GIVEN DATA:
----
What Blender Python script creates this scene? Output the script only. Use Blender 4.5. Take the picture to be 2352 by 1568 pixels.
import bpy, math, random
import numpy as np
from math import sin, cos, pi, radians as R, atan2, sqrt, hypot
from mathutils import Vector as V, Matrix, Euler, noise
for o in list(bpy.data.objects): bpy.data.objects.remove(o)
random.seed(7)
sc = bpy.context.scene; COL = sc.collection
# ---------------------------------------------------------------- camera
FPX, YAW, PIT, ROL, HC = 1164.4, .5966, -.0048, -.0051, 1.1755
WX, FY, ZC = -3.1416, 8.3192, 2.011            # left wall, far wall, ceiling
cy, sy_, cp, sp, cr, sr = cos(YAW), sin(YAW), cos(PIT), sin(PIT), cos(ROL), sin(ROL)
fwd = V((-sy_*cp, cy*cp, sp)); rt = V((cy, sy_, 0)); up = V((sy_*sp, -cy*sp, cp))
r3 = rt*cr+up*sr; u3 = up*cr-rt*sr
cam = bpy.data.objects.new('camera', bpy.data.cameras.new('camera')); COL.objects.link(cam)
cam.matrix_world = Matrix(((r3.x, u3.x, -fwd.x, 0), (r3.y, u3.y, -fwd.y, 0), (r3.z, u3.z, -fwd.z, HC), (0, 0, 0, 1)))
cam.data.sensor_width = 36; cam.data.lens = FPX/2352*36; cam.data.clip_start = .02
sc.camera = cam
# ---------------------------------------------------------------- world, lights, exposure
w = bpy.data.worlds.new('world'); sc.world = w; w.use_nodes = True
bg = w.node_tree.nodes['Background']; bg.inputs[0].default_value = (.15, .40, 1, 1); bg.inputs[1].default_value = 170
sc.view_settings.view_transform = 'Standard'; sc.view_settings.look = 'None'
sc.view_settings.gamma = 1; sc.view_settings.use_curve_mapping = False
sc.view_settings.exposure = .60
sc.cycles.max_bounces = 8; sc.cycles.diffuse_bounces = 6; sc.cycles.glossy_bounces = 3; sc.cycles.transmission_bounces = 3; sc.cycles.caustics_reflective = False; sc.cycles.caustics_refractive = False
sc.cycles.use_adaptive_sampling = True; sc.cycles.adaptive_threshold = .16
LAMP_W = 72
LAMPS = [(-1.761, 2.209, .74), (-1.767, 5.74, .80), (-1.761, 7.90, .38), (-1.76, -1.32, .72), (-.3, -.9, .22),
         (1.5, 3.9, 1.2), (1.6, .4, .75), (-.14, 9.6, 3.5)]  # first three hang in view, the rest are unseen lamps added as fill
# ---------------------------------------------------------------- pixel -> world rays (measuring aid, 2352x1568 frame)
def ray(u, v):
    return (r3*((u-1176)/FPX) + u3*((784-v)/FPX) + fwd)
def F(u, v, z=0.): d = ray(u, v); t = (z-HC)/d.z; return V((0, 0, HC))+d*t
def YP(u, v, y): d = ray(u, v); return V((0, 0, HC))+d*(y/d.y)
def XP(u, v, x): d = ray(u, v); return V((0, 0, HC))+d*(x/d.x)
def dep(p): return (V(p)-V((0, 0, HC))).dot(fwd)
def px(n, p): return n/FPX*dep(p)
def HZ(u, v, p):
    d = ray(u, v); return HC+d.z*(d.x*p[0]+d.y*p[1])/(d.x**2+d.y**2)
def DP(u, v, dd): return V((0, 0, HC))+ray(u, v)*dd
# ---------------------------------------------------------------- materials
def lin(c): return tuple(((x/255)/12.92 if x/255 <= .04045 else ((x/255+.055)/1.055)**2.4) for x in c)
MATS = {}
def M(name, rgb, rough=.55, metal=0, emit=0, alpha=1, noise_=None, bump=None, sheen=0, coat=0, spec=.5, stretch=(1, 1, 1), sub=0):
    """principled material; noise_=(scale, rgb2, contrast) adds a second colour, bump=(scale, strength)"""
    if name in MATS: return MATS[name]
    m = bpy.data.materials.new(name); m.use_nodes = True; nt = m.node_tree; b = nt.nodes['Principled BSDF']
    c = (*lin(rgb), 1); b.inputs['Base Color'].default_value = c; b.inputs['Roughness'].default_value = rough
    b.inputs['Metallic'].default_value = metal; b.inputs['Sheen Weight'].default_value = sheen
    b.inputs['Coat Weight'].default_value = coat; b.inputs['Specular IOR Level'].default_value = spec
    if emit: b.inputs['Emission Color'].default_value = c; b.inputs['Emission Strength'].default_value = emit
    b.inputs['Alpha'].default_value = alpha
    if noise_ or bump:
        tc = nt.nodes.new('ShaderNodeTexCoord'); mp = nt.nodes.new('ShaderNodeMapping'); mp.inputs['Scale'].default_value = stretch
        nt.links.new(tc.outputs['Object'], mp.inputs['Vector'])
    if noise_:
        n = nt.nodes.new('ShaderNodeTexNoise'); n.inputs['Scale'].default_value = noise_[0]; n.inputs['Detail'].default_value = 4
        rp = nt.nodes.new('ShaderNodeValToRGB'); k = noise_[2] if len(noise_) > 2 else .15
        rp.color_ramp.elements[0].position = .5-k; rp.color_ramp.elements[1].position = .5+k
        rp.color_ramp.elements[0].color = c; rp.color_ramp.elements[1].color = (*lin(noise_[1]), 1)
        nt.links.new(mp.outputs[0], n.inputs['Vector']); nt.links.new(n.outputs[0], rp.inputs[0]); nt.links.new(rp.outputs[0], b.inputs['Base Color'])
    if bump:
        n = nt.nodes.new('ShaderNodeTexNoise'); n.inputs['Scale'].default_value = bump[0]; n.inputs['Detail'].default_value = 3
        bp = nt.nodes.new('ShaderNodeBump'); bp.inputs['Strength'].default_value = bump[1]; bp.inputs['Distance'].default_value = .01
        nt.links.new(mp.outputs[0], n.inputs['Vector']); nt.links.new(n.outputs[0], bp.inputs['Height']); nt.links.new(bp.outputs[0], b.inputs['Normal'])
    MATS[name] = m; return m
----
EXERCISE REQUIREMENTS: Scan the material above. Copy each line where "scene" occurs.

ANSWER BELOW:
What Blender Python script creates this scene? Output the script only. Use Blender 4.5. Take the picture to be 2352 by 1568 pixels.
sc = bpy.context.scene; COL = sc.collection